Peer Response 3

Your comments and suggestions are not restricted to the numbered items below: if other ideas for improving the paper occur to you, share them.  Feel free to mark on the draft, but write your response to the questions below on separate paper. And in a tactful way, be mean!  Be critical!

1. After reading the draft through a first time, state your initial impression of it.

2. Evaluate the introduction and make suggestions for improvement. Consider:

  • Is the intro a fully developed paragraph? Too brief? Suggest how the intro could be developed more effectively: make your suggestions specific.
  • Any places where the intro is choppy? Suggest transitions where needed.
  • Consider whether the paragraph flows smoothly into the central question. Suggest improvements for leading into the question.
  • Suggest improvements in the question itself. Does it set up the issue or topic that the body of the paper actually addresses?
  • 3. Copy and paste the topic sentence of each body ¶ into your response. If there is no obvious topic sentence in any body ¶, suggest one. Make suggestions for improving existing topic sentences—note that each topic sentence should answer the central question squarely and directly. Also copy and evaluate the thesis statement, which should appear in the conclusion.

    4. Evaluate the author's analysis of Williams's play or the O'Connor story(ies). Consider especially whether the essay is truly analytical: are there places of plot summary the writer needs to address or remove? Also consider whether you think the author's interpretation of the work(s) is supported by the literature itself. Can you make additional suggestions for any better, more effective points to make on the topic?

    5. Evaluate the author's use of quotations from the play or story(ies).

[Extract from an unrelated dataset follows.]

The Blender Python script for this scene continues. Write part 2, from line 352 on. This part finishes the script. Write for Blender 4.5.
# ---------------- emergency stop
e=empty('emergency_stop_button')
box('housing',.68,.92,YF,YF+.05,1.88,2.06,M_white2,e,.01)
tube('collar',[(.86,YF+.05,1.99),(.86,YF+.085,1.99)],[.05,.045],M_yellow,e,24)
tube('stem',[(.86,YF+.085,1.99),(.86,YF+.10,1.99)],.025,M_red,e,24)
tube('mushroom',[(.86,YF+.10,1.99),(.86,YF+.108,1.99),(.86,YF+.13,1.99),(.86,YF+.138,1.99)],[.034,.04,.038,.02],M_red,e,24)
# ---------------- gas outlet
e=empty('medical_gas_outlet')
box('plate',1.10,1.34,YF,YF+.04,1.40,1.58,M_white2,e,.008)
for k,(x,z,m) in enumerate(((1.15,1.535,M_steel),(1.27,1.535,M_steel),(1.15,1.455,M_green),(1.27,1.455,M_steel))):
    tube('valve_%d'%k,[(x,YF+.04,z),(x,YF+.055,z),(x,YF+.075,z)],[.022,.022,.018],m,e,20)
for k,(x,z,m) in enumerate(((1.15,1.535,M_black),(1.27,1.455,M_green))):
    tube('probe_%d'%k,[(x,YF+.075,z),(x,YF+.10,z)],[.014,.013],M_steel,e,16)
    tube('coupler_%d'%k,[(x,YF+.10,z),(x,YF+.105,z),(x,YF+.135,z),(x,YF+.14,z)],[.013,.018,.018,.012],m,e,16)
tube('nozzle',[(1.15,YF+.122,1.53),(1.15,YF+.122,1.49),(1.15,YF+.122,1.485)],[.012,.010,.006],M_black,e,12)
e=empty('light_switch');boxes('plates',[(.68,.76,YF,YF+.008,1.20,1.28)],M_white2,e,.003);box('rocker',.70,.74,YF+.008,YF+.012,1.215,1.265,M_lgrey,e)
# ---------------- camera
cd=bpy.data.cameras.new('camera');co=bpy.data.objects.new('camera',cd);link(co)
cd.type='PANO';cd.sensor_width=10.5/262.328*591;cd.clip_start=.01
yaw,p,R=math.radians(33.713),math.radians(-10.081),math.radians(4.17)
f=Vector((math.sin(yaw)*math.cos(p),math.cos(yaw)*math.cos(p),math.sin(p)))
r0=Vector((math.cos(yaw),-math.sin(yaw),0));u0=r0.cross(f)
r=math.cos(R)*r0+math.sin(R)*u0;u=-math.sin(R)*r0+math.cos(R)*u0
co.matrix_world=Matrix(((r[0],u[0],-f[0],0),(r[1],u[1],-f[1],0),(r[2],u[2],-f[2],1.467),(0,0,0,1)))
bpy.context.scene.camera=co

    6. Identify the weakest point in the body of the paper and make concrete, specific suggestions for improvement.

    7. Identify the second weakest point in the body of the paper and here, too, make concrete, specific suggestions for improvement.

    8. Identify places where the paper needs more evidence or illustration to make points more effective and offer specific suggestions.

    9. Evaluate the effectiveness of the conclusion. If the conclusion is less than roughly half a page in length, suggest specific ways of expanding the paragraph.

    10. Suggest improvements in the author's use of quotations from secondary sources (i.e. research). Do the sources appear to be scholarly, or can you tell if they are "just websites"? How are they successful, or not, in conveying the essay's basic analysis of the play? Suggest improvements.

    11. Grammar and mechanics—especially "simple stuff," golden rules, nuggets, word problems, and quotations matters.